**WHAT NEEDS TO BE DONE:**
Begin with the first line of the material and write out each line exactly, ending with the line that contains "-.012, -.003)], -1)". Pictures are not part of the copy.

— Begin RECORDS FOR THE TASK —

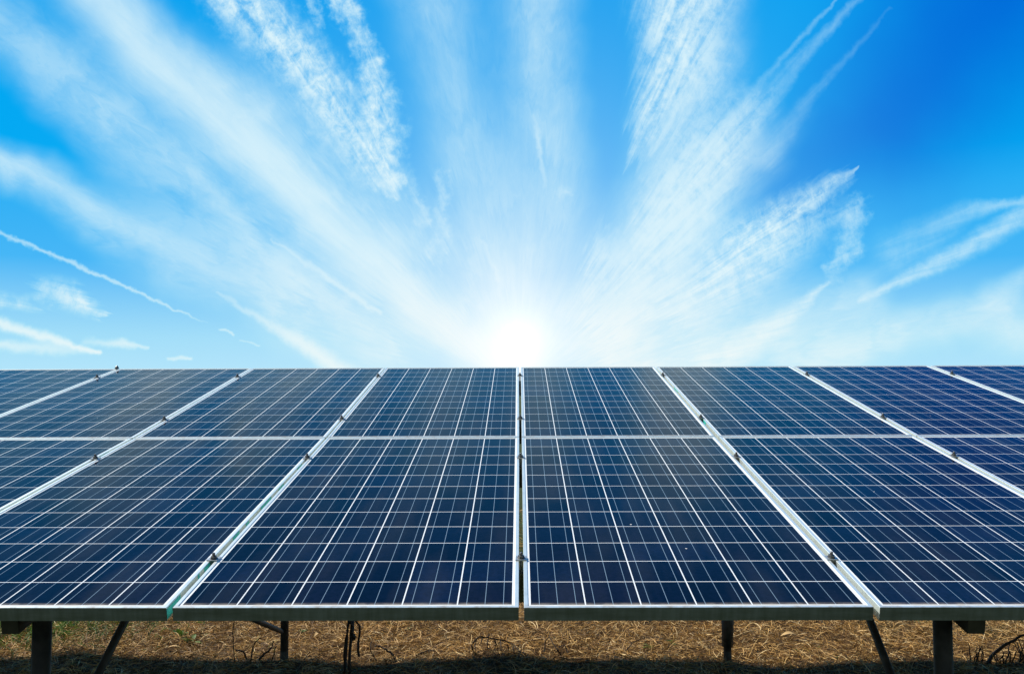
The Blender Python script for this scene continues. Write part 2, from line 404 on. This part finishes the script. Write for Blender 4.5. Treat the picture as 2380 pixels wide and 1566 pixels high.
for row in (0, 1):
    for c in range(-5, 4):
        o = proto if first else copy_thing(proto); first = False
        o.matrix_world = frame_at(c, row)
        side = 'left' if c < 0 else 'right'
        rn = ('lower', 'front')[0] if row == 0 else 'upper'
        extra = {(0, -1): '', (0, 0): '',
                 (0, -2): 'with teal film', (1, -1): ''}.get((row, c), '')
        tag(o, f'blue solar panel in the {rn} row, {ordl[c]} {side} of the centre gap {extra}'.strip(), 'solar panel', 'solar panels of the tilted array')
        panels[c, row] = o

# teal film left on the side wall of some frames (each scrap set hugs the wall)
def film(c, row, spans, side=1):
    x = side*(MW/2)
    for (y0, y1, z0, z1) in spans:
        b = MB(); n = 5; xo = x+side*.0008
        for i in range(n+1):
            y = y0+(y1-y0)*i/n; j = (random.random()-.5)*.004
            b.v += [(xo, y, z0+j), (xo, y, z1)]
        for i in range(n): b.f.append((2*i, 2*i+2, 2*i+3, 2*i+1))
        o = b.build('film_scrap', M_film, panels[c, row]); o['label'] = 'torn teal protective film on the frame side'
film(-2, 0, [(.00, .10, -.034, -.004), (.29, .37, -.028, -.002), (.235, .25, -.02, -.002), (.56, .63, -.022, -.002), (.70, .74, -.02, -.003), (.88, 1.02, -.018, -.002), (1.12, 1.2, -.02, -.004), (1.42, 1.5, -.02, -.004)])
film(-3, 0, [(.62, .72, -.022, -.003), (1.6, 1.72, -.02, -.004)])
film(1, 1, [(.30, .42, -.02, -.003), (1.1, 1.25, -.012, -.003)], -1)

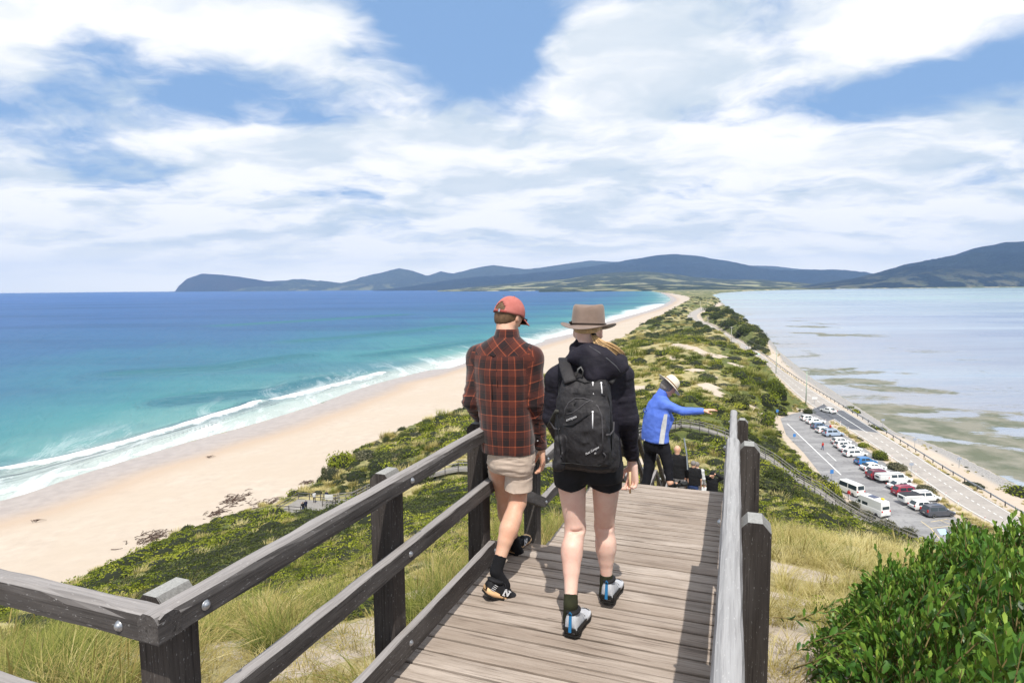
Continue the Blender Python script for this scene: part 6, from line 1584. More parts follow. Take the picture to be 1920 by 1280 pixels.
def shoe(parent, toe, heel, lift_h, W_=.098, kind='runner', label=None, flip=1):
    """toe, heel: ground contact ends in parent space; built along local +X"""
    heel = np.array(heel, float); toe = np.array(toe, float); L = np.linalg.norm(toe - heel); e = MB()
    d = (toe - heel) / L; zz = np.array([0, 0, 1.]); y = np.cross(zz, d); y /= np.linalg.norm(y); z = np.cross(d, y)
    M = Matrix(((d[0], y[0], z[0], heel[0]), (d[1], y[1], z[1], heel[1]), (d[2], y[2], z[2], heel[2]), (0, 0, 0, 1)))
    st = [(0.0, .55, .0), (.05, .80, .0), (.2, .86, 0), (.42, .78, .006), (.62, .92, .008), (.78, 1.0, .004), (.9, .86, .0), (.975, .55, .004), (1.0, .25, .008)]
    def ring(f, wf, cy, z0, z1, shr=1.0): 
        w = W_ / 2 * wf * shr; x = f * L
        return [(x, cy - w * .92, z0), (x, cy - w, z0 + (z1 - z0) * .4), (x, cy - w * .97, z1), (x, cy + w * .97, z1), (x, cy + w, z0 + (z1 - z0) * .4), (x, cy + w * .92, z0)]
    def loft(rings, m, name, sm=True):
        V = [p for r_ in rings for p in r_]; k = len(rings[0]); fs = [[i * k + j, i * k + (j + 1) % k, (i + 1) * k + (j + 1) % k, (i + 1) * k + j] for i in range(len(rings) - 1) for j in range(k)] + [list(range(k))[::-1], [(len(rings) - 1) * k + j for j in range(k)]]
        o = mesh_obj(name, V, fs, m, parent, sm); bm = bmesh.new(); bm.from_mesh(o.data); bmesh.ops.recalc_face_normals(bm, faces=bm.faces); bm.to_mesh(o.data); bm.free(); o.matrix_basis = M; return o
    boots = kind == 'boot'; sole_c = {'runner': SOLE_CREAM, 'boot': SOLE_BLACK, 'sandal': SOLE_BLACK}[kind]
    rise = lambda f: (.018 * max(0, (f - .72) / .28) ** 2) + (.012 * max(0, .12 - f) / .12)
    loft([ring(f, wf * 1.06, cy, .0 + rise(f), .012 + rise(f)) for f, wf, cy in st], SOLE_BLACK, 'outsole', False)
    loft([ring(f, wf * 1.04, cy, .0125 + rise(f), (.034 if not boots else .030) + rise(f) * .8 + (.012 if f < .3 else 0)) for f, wf, cy in st], sole_c, 'midsole')
    if kind == 'sandal':
        m = MB(); m.tube([(L * .25, -.045, .03), (L * .28, 0, .085), (L * .25, .045, .03)], .008, 6, flat=2); m.tube([(L * .62, -.045, .03), (L * .6, 0, .07), (L * .62, .045, .03)], .010, 6); o = m.build('strap', BLACKP, parent, True); o.matrix_basis = M; return
    top = [(0.0, .50, .085 if not boots else .12), (.05, .72, .100 if not boots else .135), (.18, .74, .098 if not boots else .14), (.34, .70, .090 if not boots else .115), (.46, .74, .080 if not boots else .088), (.62, .88, .066), (.78, .93, .056), (.9, .80, .048), (.97, .5, .040), (.99, .2, .036)]
    rings = []
    for f, wf, h in top:
        w = W_ / 2 * wf; x = f * L; tw = .55 if f < .4 else .62
        rings.append([(x, -w * 1.02, .030), (x, -w * 1.03, .045), (x, -w * .9, .030 + (h - .03) * .65), (x, -w * tw, h), (x, 0, h + .004), (x, w * tw, h), (x, w * .9, .030 + (h - .03) * .65), (x, w * 1.03, .045), (x, w * 1.02, .030)])
    UP = {'runner': UPPER_BLACK, 'boot': UPPER_GREY}[kind]
    loft(rings, UP, 'upper')
    m = MB(); m.lathe([(.040, 0), (.046, .006), (.044, .014), (.036, .018)], (L * .19, 0, .090 if not boots else .128), 14, sx=1.25, sy=.85); o = m.build('collar', UPPER_BLACK, parent, True); o.matrix_basis = M
    m = MB()
    for i in range(5): f = .40 + i * .065; h = np.interp(f, [t_[0] for t_ in top], [t_[2] for t_ in top]); m.tube([(f * L, -.024, h - .002), (f * L + .004, 0, h + .008), (f * L, .024, h - .002)], .0035, 5)
    m.tube([(.38 * L, 0, .098), (.40 * L, .03, .100), (.43 * L, .045, .085)], .003, 5); m.tube([(.38 * L, 0, .098), (.40 * L, -.03, .100), (.43 * L, -.045, .080)], .003, 5)
    o = m.build('laces', UPPER_BLACK if not boots else UPPER_GREY, parent, True); o.matrix_basis = M
    if kind == 'runner':
        for s in (-1, 1):       # the large N on each side of the shoe
            m = MB(); y0 = s * W_ * .5; g = lambda a, b: (L * a, y0 * (1.0 if b < .05 else .93) + s * .004, b)
            zb, zt = .042, .078; x0, x1 = .40, .54
            m.bar(g(x0, zb), g(x0 + .03, zt), .004, .0075, (1, 0, 0)); m.bar(g(x0 + .03, zt), g(x1 - .02, zb), .004, .009, (1, 0, 0)); m.bar(g(x1 - .02, zb), g(x1 + .015, zt - .006), .004, .0075, (1, 0, 0)); m.bar(g(x0 - .02, zb), g(x0 + .05, zb), .004, .005); m.bar(g(x1 - .03, zt - .004), g(x1 + .04, zt - .008), .004, .005)
            o = m.build('logo_letter', WHITE_PRINT, parent); o.matrix_basis = M
            m = MB()
            for q in range(4): m.bar((L * (.05 + .02 * q), y0 * .80 + s * .003, .055 + .010 * q), (L * (.16 + .012 * q), y0 * .86 + s * .003, .050 + .010 * q), .003, .003)
            o = m.build('silver_stripes', WHITE_PRINT, parent); o.matrix_basis = M
    if boots:
        m = MB(); m.bar((-.006, 0, .040), (.004, 0, .140), .016, .006, (1, 0, 0)); m.tube([(.0, -.007, .135), (-.008, 0, .150), (.0, .007, .135)], .004, 6); o = m.build('blue_heel_tab', simple('blue_tape', (.02, .16, .36), .5), parent); o.matrix_basis = M
        m = MB()
        for s in (-1, 1): m.bar((L * .03, s * W_ * .40, .052), (L * .5, s * W_ * .475, .047), .006, .022)
        m.box((-.0, 0, .050), (.012, .062, .026), bev=.004); o = m.build('black_rand', SOLE_BLACK, parent); o.matrix_basis = M
SOLE_CREAM = simple('cream_foam_sole', (.72, .46, .25), .7); SOLE_BLACK = simple('black_rubber', (.012, .012, .012), .6); UPPER_BLACK = simple('black_mesh_fabric', (.012, .012, .014), .75, var=.4, scale=200); UPPER_GREY = simple('pale_grey_shoe_fabric', (.46, .47, .50), .7); WHITE_PRINT = simple('silver_print', (.62, .62, .64), .4)

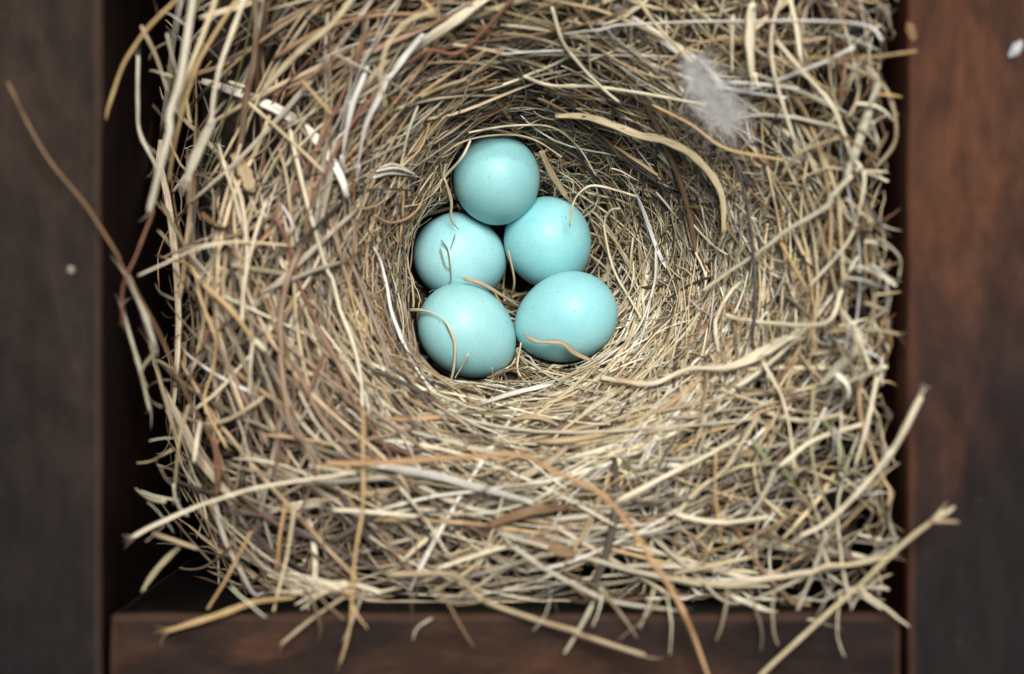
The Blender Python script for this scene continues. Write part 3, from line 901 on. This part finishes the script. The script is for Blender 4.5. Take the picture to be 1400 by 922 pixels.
 ('leaf_blade', 'white', 4, 2, [(514,233),(540,229),(568,238)]),
 ('rootlet', 'orange', 5, 2, [(512,296),(532,306),(556,300),(574,284),(582,262)]),
 ('stalk', 'tan', 5, 1.5, [(700,240),(720,232),(748,205)]),
 ('stalk', 'straw', 9, 3, [(918,786),(970,774),(1027,760)]),
]

def smooth_path(P3, S):
    """Catmull-Rom through the traced points"""
    P3 = np.array(P3, float)
    if len(P3) == 2:
        s = np.linspace(0, 1, S)[:, None]
        q = P3[0] * (1 - s) + P3[1] * s
        d = P3[1] - P3[0]
        side = np.array([-d[1], d[0], 0]) * rng.normal(0, 0.025)
        return q + side * np.sin(np.pi * s)
    d = np.r_[0, np.cumsum(np.linalg.norm(np.diff(P3, axis=0), axis=1) ** 0.5)]
    ext = np.vstack([2 * P3[0] - P3[1], P3, 2 * P3[-1] - P3[-2]])
    u = np.linspace(0, len(P3) - 1 - 1e-6, S)
    out = []
    for v in u:
        i = int(v); t = v - i
        p0, p1, p2, p3 = ext[i], ext[i + 1], ext[i + 2], ext[i + 3]
        out.append(0.5 * ((2 * p1) + (p2 - p0) * t + (2 * p0 - 5 * p1 + 4 * p2 - p3) * t * t + (3 * p1 - p0 - 3 * p2 + p3) * t ** 3))
    return np.array(out)

def trace(lift, pts):
    out = []
    for i, (px, py) in enumerate(pts):
        if isinstance(lift, tuple):
            z = lift[1][i]
        else:
            z = -15.0
            for _ in range(6):
                x, y, _z = P(px, py, z)
                z = 0.5 * z + 0.5 * (float(h(x, y)) + lift)
        out.append(P(px, py, z))
    return out

def hero(name, colour, wpx, lift, pts, parent, off, extra=None):
    raw = trace(lift, pts)
    length = sum(math.dist(a, b) for a, b in zip(raw, raw[1:]))
    S = int(np.clip(length / 0.9, 12, 90))
    p = smooth_path(raw, S)
    s = np.linspace(0, 1, S)
    zavg = float(p[:, 2].mean())
    wl = np.interp(s, np.linspace(0, 1, len(wpx)), wpx) if isinstance(wpx, tuple) else None
    if wl is not None: wpx = max(wpx)
    w0 = wpx * KP * (CAM_H - zavg) / 2 * (0.86 if name in ('stalk', 'twig') and wpx > 6 else 1.0)
    ph = rng.uniform(0, 6.28, 4)
    # slight natural wandering
    amp = 0.05
    nk = max(2, int(length / 7))
    kn = np.sort(rng.uniform(0, 1, nk)); kn[0], kn[-1] = 0, 1
    for ax in (0, 1):
        p[:, ax] += np.interp(s, kn, rng.normal(0, 0.22 + 0.10 * w0, nk))
    p[:, 0] += amp * np.sin(s * length * 0.55 + ph[0]) * 0.6
    p[:, 1] += amp * np.sin(s * length * 0.43 + ph[1]) * 0.6
    if name == 'leaf_blade':
        wid = w0 * (0.22 + 0.78 * np.sin(np.pi * np.clip(s * 0.80 + 0.12, 0, 1)) ** 0.7)
        wid = wid * (1 + 0.08 * np.sin(s * length * 1.3 + ph[2]))
        prof, flat, roll, tw = PROF['blade'], 0.5, rng.normal(0, 0.2), rng.normal(0, 0.7)
    else:
        wid = w0 * (1.0 - 0.22 * s) * (1 + 0.05 * np.sin(s * length * 0.9 + ph[2]) + 0.03 * np.sin(s * length * 2.7 + ph[3]))
        if name == 'stalk' and wpx >= 6 and length > 12:          # swollen joints of a grass stalk
            for k in range(1 + int(length / 24)):
                c = rng.uniform(0.12, 0.9)
                wid = wid * (1 + 0.30 * np.exp(-((s - c) * length / 0.6) ** 2))
        if name == 'rootlet':
            wid = wid * np.clip((1 - s) * 3 + 0.35, 0, 1) * (1 + 0.1 * np.sin(s * length * 1.9))
        e = min(0.5, 0.5 / length)
        wid = wid * np.clip(0.75 + 0.25 * np.minimum(s, 1 - s) / e, 0, 1)
        if name == 'leaf_fragment':
            prof, flat, roll, tw = PROF['blade'], 0.28, rng.normal(0, 0.5), rng.normal(0, 1.0)
        else:
            prof, flat, roll, tw = PROF['stem'], rng.uniform(0.5, 0.85), rng.uniform(0, 3), rng.normal(0, 0.8)
    rag = rng.uniform(0.62, 1.15, S) if name == 'leaf_fragment' else 1.0
    if wl is not None: wid = rag * wl * KP * (CAM_H - zavg) / 2 * (1 + 0.06 * np.sin(s * length * 1.7 + ph[0]))
    col = np.array(PAL[colour])[None] * rng.uniform(0.92, 1.1)
    b = sweep(p[None], wid[None], prof, np.array([flat]), np.array([roll]), np.array([tw]), np.clip(col, 0, .88), np.array([rng.random() * 900]))
    bs = [b]
    if name in ('stalk', 'leaf_blade') and wpx >= 7 and length > 9:        # torn fibres at both ends
        for end in (0, -1):
            q0, q1 = p[end], p[3 if end == 0 else -4]
            dr = (q0 - q1) / (np.linalg.norm(q0 - q1) + 1e-9)
            for _ in range(rng.integers(1, 4)):
                L2 = rng.uniform(0.8, 2.4) * (0.6 + w0)
                sd_ = rng.normal(0, 0.28, 3)
                tt = np.linspace(0, 1, 6)[:, None]
                base = q0 - dr * 1.2 + np.cross(dr, [0, 0, 1]) * rng.uniform(-0.6, 0.6) * w0
                f = base + (dr + sd_ * tt) * (L2 + 1.2) * tt
                bs.append(sweep(f[None], (w0 * rng.uniform(0.16, 0.34) * (1 - 0.75 * tt[:, 0]))[None], PROF['fine'], np.array([0.6]),
                                np.array([0.0]), np.array([1.0]), np.clip(col * rng.uniform(0.8, 1.1), 0, .88), np.array([rng.random() * 900])))
    if extra == 'batch':
        return b
    o = build(name, bs, parent)
    o.location = off
    return o

for (nm, cl, wd, lf, pts) in HERO:
    hero(nm, cl, wd, lf, pts, nest, NOFF)

fr = []
for (px, py) in [(388,792), (392,803), (398,815), (404,826), (384,783), (410,833), (425,838), (372,806)]:
    fr.append(hero('stalk', 'cream', 4.5, (A, [-2, -3, -4.5, -6]), [(474,800 + rng.normal(0, 2)), (450,801 + (py - 800) * 0.15), (425,802 + (py - 802) * 0.6), (px, py)], None, None, 'batch'))
fr.append(hero('stalk', 'cream', 13, (A, [-2, -1.5, -2]), [(466,800),(492,803),(520,812)], None, None, 'batch'))
fo = build('frayed_stalk', fr, nest)
fo.location = NOFF

# ------------------------------------------------------------------ loose bits lying on the eggs
def loose(name, label, cat, specs, sub):
    c0 = trace(specs[0][3], specs[0][4])[0]
    root = tag(empty(name, c0), label, cat)
    off = tuple(-c * MM for c in c0)
    for (nm, cl, wd, lf, pts) in specs:
        hero(nm, cl, wd, lf, pts, root, off)
loose('forked_rootlet', 'tiny dark forked rootlet lying across the left middle egg', 'rootlet', [
    ('fibre', 'brown', 2.2, (A, [-47.6, -47.9, -48.0, -48.4, -49.0]), [(603,329),(612,341),(616,362),(618,382),(613,392)]),
    ('fibre', 'brown', 1.6, (A, [-48.0, -47.8]), [(623,320),(614,342)]),
    ('fibre', 'tan', 2.4, (A, [-47.7, -47.9, -48.1]), [(600,339),(608,362),(616,370)])], None)
leafp = [(714,457),(733,467),(751,468),(768,470),(784,484),(812,497)]
b = hero('leaf_blade', 'tan', (2, 7, 3, 7, 5, 8, 9, 4), (A, [-41.2, -40.4, -40.2, -40.4, -42.3, -45.5]), leafp, None, None, 'batch')
lo = build('leaf_shred', [b])
tag(lo, 'curled light brown leaf shred resting on the lower right egg', 'leaf')

# ------------------------------------------------------------------ down tuft on the rim
def down():
    c = np.array(P(975, 128, -3.0))
    root_pts = []
    N, S = 1500, 9
    t = rng.random(N)
    # a drooping body from upper left to lower right
    bx = np.interp(t, [0, 0.5, 1], [-3.2, -1.0, 2.6]); by = np.interp(t, [0, 0.5, 1], [5.5, 0.5, -4.2])
    rad = np.interp(t, [0, 0.4, 1], [0.9, 1.9, 2.6])
    d = rng.normal(0, 1, (N, 3)); d /= np.linalg.norm(d, axis=1, keepdims=True)
    d[:, 2] = np.abs(d[:, 2]) * 0.7
    p0 = np.stack([bx, by, np.zeros(N)], 1) + d * rng.random((N, 1)) * rad[:, None] * 0.6
    ln = rng.uniform(1.0, 3.8, N) * np.where(rng.random(N) < 0.2, 1.9, 1)
    drift = np.array([0.15, -0.35, 0.1])
    e = rng.normal(0, 1, (N, 3)); 
    s = np.linspace(0, 1, S)
    pts = p0[:, None] + (d + drift)[:, None] * (ln[:, None] * s[None])[..., None] + e[:, None] * (0.6 * np.sin(s * 2.4)[None, :, None] ** 2) \
        + rng.normal(0, 0.05, (N, S, 3))
    pts = pts + c
    wid = np.full((N, S), 0.036) * (1 - 0.6 * s[None])
    col = np.repeat(np.array([[0.72, 0.71, 0.70]]), N, 0) * rng.uniform(0.75, 1.1, (N, 1))
    m, tt, bb_ = nodes_of('down')
    at = nd(tt, 'ShaderNodeAttribute', attribute_name='fibre_colour')
    tt.links.new(at.outputs['Color'], bb_.inputs['Base Color'])
    bb_.inputs['Roughness'].default_value = 0.9
    b = sweep(pts, wid, np.array([(math.cos(a), math.sin(a)) for a in np.arange(3) * 2 * math.pi / 3]), np.ones(N), np.zeros(N), np.zeros(N),
              np.clip(col, 0, 0.88), rng.random(N))
    o = build('down_tuft', [b], None, m)
    tag(o, 'fluffy grey white tuft of down caught on the upper right rim of the nest', 'down')
down()

# ------------------------------------------------------------------ specks on the boards
def pebble(name, label, cat, px, py, z, sx, sy, sz, rot, rgb):
    import bmesh
    bm = bmesh.new()
    bmesh.ops.create_icosphere(bm, subdivisions=4, radius=1.0)
    for v in bm.verts:
        n = noise.noise(v.co * 1.7 + Vector((px, py, 0))) * 0.22 + noise.noise(v.co * 5) * 0.06
        v.co *= 1 + n
        v.co.x *= sx * MM; v.co.y *= sy * MM; v.co.z *= sz * MM
        if v.co.z < -0.25 * sz * MM: v.co.z = -0.25 * sz * MM
    for f in bm.faces: f.smooth = True
    me = bpy.data.meshes.new(name)
    bm.to_mesh(me); bm.free()
    me.materials.append(plain(name + '_surface', rgb, 0.7, 900, 0.15))
    o = link(bpy.data.objects.new(name, me))
    o.location = [c * MM for c in P(px, py, z)]
    o.rotation_euler[2] = math.radians(rot)
    tag(o, label, cat)
pebble('husk', 'small white oval husk lying on the far right board', 'husk', 1389, 68, 0.7, 1.7, 0.85, 0.7, 55, (0.36, 0.38, 0.40))
pebble('resin_drop', 'amber lump of resin on the inner edge of the right board', 'resin', 1246, 44, 0.4, 0.8, 1.7, 0.4, 14, (0.17, 0.085, 0.035))
pebble('dust_crumb', 'tiny pale crumb lying on the dark left board', 'crumb', 97, 369, 0.3, 0.7, 0.7, 0.3, 0, (0.18, 0.15, 0.12))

— End RECORDS FOR THE TASK —

**WRITTEN ANSWER:**
The Blender Python script for this scene continues. Write part 2, from line 404 on. This part finishes the script. Write for Blender 4.5. Treat the picture as 2380 pixels wide and 1566 pixels high.
for row in (0, 1):
    for c in range(-5, 4):
        o = proto if first else copy_thing(proto); first = False
        o.matrix_world = frame_at(c, row)
        side = 'left' if c < 0 else 'right'
        rn = ('lower', 'front')[0] if row == 0 else 'upper'
        extra = {(0, -1): '', (0, 0): '',
                 (0, -2): 'with teal film', (1, -1): ''}.get((row, c), '')
        tag(o, f'blue solar panel in the {rn} row, {ordl[c]} {side} of the centre gap {extra}'.strip(), 'solar panel', 'solar panels of the tilted array')
        panels[c, row] = o

# teal film left on the side wall of some frames (each scrap set hugs the wall)
def film(c, row, spans, side=1):
    x = side*(MW/2)
    for (y0, y1, z0, z1) in spans:
        b = MB(); n = 5; xo = x+side*.0008
        for i in range(n+1):
            y = y0+(y1-y0)*i/n; j = (random.random()-.5)*.004
            b.v += [(xo, y, z0+j), (xo, y, z1)]
        for i in range(n): b.f.append((2*i, 2*i+2, 2*i+3, 2*i+1))
        o = b.build('film_scrap', M_film, panels[c, row]); o['label'] = 'torn teal protective film on the frame side'
film(-2, 0, [(.00, .10, -.034, -.004), (.29, .37, -.028, -.002), (.235, .25, -.02, -.002), (.56, .63, -.022, -.002), (.70, .74, -.02, -.003), (.88, 1.02, -.018, -.002), (1.12, 1.2, -.02, -.004), (1.42, 1.5, -.02, -.004)])
film(-3, 0, [(.62, .72, -.022, -.003), (1.6, 1.72, -.02, -.004)])
film(1, 1, [(.30, .42, -.02, -.003), (1.1, 1.25, -.012, -.003)], -1)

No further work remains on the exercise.